There is no need of wasting time. Those poor children on the back street have been hungry long enough. That sick man must have some farina. That consumptive must have something to ease his cough. I meet this delegate of a relief society coming out of the store of such a hard-fisted man, and I say, "Did you get the money?" "Of course," she says, "I got the money; that's what I went for. The Lord told me to go in and get it, and He never sends me on a fool's errand."
III. Again I have to tell you that it is woman's specific
RIGHT TO COMFORT
under the stress of dire disaster. She is called the weaker vessel; but all profane as well as sacred history attests that, when the crisis comes, she is better prepared than man to meet the emergency. How often you have seen a woman who seemed to be a disciple of frivolity and indolence, who, under one stroke of calamity, changed to a heroine. Oh, what a great mistake those business men make who never tell their business troubles to their wives! There comes some great loss to their store, or some of their companions in business play them a sad trick, and they carry the burden all alone. He is asked in the household, again and again, "What is the matter?" but he believes it a sort of Christian duty to keep all that trouble within his own soul. Oh sir, your first duty was to
TELL YOUR WIFE
all about it. She perhaps might not have disentangled your finances or extended your credit, but she would have helped you to bear misfortune. You have no right to carry on one shoulder that which is intended for two.
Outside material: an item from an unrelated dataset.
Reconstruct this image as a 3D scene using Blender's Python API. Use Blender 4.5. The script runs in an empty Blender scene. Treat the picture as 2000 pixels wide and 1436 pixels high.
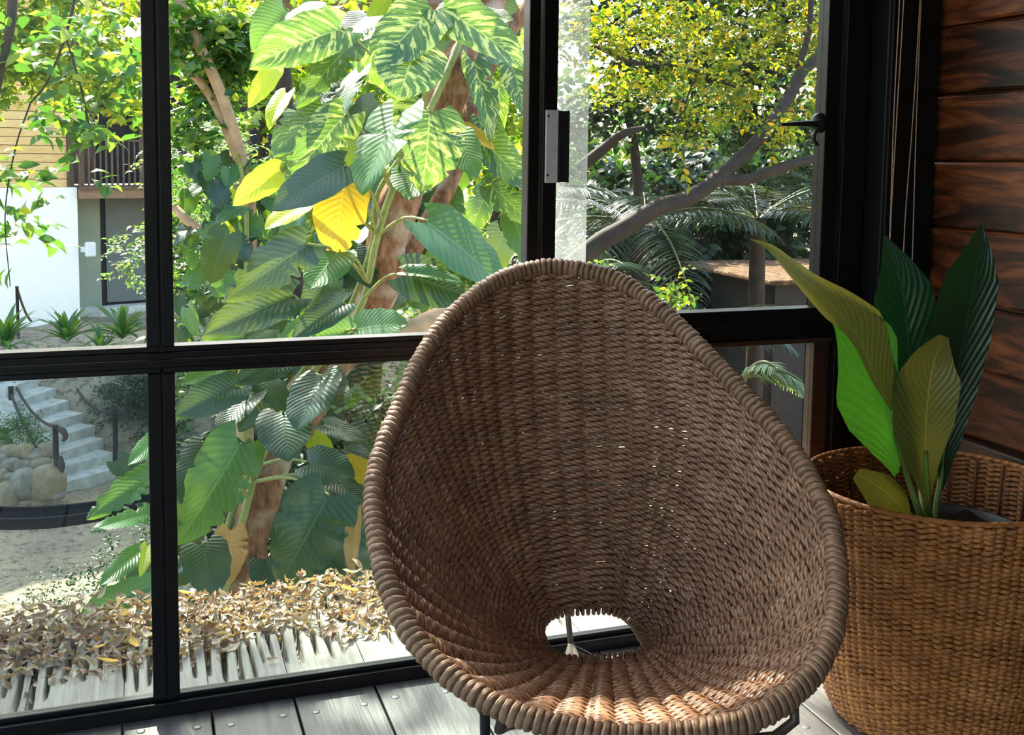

There are business men here who know what I mean. There came a crisis in your affairs. You struggled bravely and long; but after a while there came a day when you said, "Here I shall have to stop," and you called in your partners, and you called in the most prominent men in your employ, and you said, "We have got to stop." You left the store suddenly. You could hardly make up your mind to pass through the street and over on the ferry-boat. You felt everybody would be looking at you, and blaming you, and denouncing you.
You hastened home. You told your wife all about the affair. What did she say? Did she play the butterfly? Did she talk about the silks and the ribbons and the fashions? No. She came up to the emergency. She quailed not under the stroke. She helped you begin to plan right away. She offered to go out of the comfortable house into a smaller one, and wear the old cloak another winter. She was one who understood your affairs without blaming you. You looked upon what you thought was a thin, weak woman's arm holding you up; but while you looked at that arm, there came into the feeble muscles of it the strength of the eternal God. No chiding. No fretting. No telling you about the beautiful house of her father, from which you brought her ten, twenty, or thirty years ago. You said, "Well, this is the happiest day of my life. I am glad I have got from under my burden. My wife don't care—I don't care."